Description

Hello, I'm Jason. This is my first time ever building/owning a desktop computer. I thought "instead of spending $700 on a gaming laptop, I could just make my own desktop for less money." I researched (googled) everything I could on building a desktop and came across this site. At first I was doing pretty well sticking to the budget but I slowly started falling into the the temptation of spending a little more for something I probably didn't need. Take the motherboard for instance, will I ever buy two graphics cards for sli/crossfire? Nope, but I thought "hey, it's nice to have the option to do that."

I spent endless nights reading reviews and watching unboxing videos of parts I picked and finally bought the first piece for my desktop; the motherboard. The 2nd part was the ram, which is the purchase I am most proud of because that same ram(at the time of writing this) is like $100 now. The part I regret buying the most is the CPU. I bought it on impulse because It had dropped $20 in price and I felt that I couldn't pass up on such a deal when in actuality it was still $300 dollars. Also I didn't know AMD had a beast of a CPU on the way, but I've come to terms with my choices in life. Around the time of purchasing the case, I realized that the $700 dollar budget was no longer possible when almost half the budget was spent on just the CPU.

In all honesty if I were to redo this build with what I actually needed I think I still would fail to hit that $700 mark. I applaud those that can restrain from that temptation of spending more. For this being my first build it wasn't as hard as I pictured it to be. I was extremely terrified of putting the CPU in the socket and applying the thermal paste but I completed this build with little to no errors (to my knowledge). I've spent a little under a year with this computer and I'm pretty happy with it. I don't have a graphics card in this build yet because of the price for one (especially since I was only trying to spend $700). Even without a graphics card I'm happy and I have to say I think I like windows 8.1 more than 7 (yes, I'm one of those people that just can't get jiggy with windows 10, once support ends for 8.1 I'm team LINUX).

I mostly use this desktop for watching videos, reading, coding, drawing and emulating games but I'll get a graphics card eventually to play those blockbuster games. I've learned when it comes to building a computer, those who wait are rewarded with a better end result. Half of the reason I built this pc was because I was tired of sites like canmypcrunit and game-debate telling me that my computer wasn't strong enough to run such and such but HOW ABOUT NOW huh?!?!(can't wait to get that graphics card to put those sites to shame). It still shocks me how fast my computer boots up. I'm so used to slow starts but now it's ridiculous how fast I can go from pressing the on button to using the computer, it's real nice. I'm hoping this computer will last me 5-8 years because that's the only way I can justify spending so much but I'm overall happy with my purchase. I'll do the parts review at a later time.

Comments

  • 28 months ago
  • 4 points

Hi, I'm Vergere, welcome to PC Anonymous, and I too, have a building addiction. I can't follow a budget, I draw my builds by hand, and my test bench is covered in tools and parts.

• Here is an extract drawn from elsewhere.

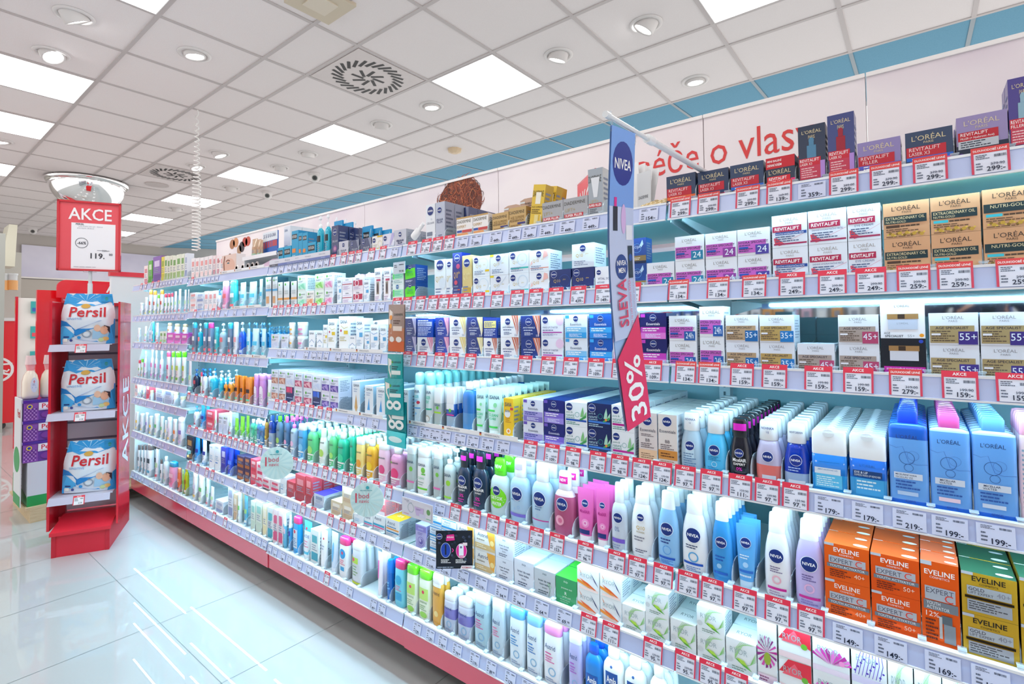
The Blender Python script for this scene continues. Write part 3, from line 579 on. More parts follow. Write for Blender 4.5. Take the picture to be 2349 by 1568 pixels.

I wouldn't have it any other way, +1

  • 28 months ago
  • 2 points

At a budget of 700 dollars, I'd recommend a mix of used and new parts. Assuming you live in an urban area, it should be easy to find a used 4790k, a used 980ti (or buy a new 1070/1060), some random MOBO, some random cooler, some random HDD, some random SSD (250gb for less than $60), some random ram, and a new PSU case, and fans.

For the budget however, unless this is meant to be seriously upgraded, I can't help but feel like this is an unbalanced system for the price, an overkill cpu with no GPU and expensive fans. If you have to buy new, an i7-6600k with a 1060, corsair AF120's and a Hyper 212 evo.

  • 28 months ago
  • 1 point

Next time I recommend choosing the core components first such as the CPU/GPU instead of getting a motherboard first. Putting some money towards a GPU instead of buying premium fans might have been a better idea too.

Whenever you get your GPU it should make for a very good system though.

  • 28 months ago
  • 1 point

$700 is really low and you came close, even with an I7 and all the Noctua's. I'd add an Optane module though. It'd really help with r/w speeds and still be budget friendly.

8 years is too long for any cpu, just enjoy a good overclock now and plan to upgrade in 4 years. ;-)

  • 28 months ago
  • 1 point

I don't think Optane meets the requirements with this build. My understanding is that one would need a 7th Gen CPU and a Intel 200 series Motherboard. https://www.intel.com/content/www/us/en/architecture-and-technology/optane-memory.html

  • 28 months ago
  • 1 point

Yup, my bad. It would make more sense if it also worked with a 100 series board and Skylake though.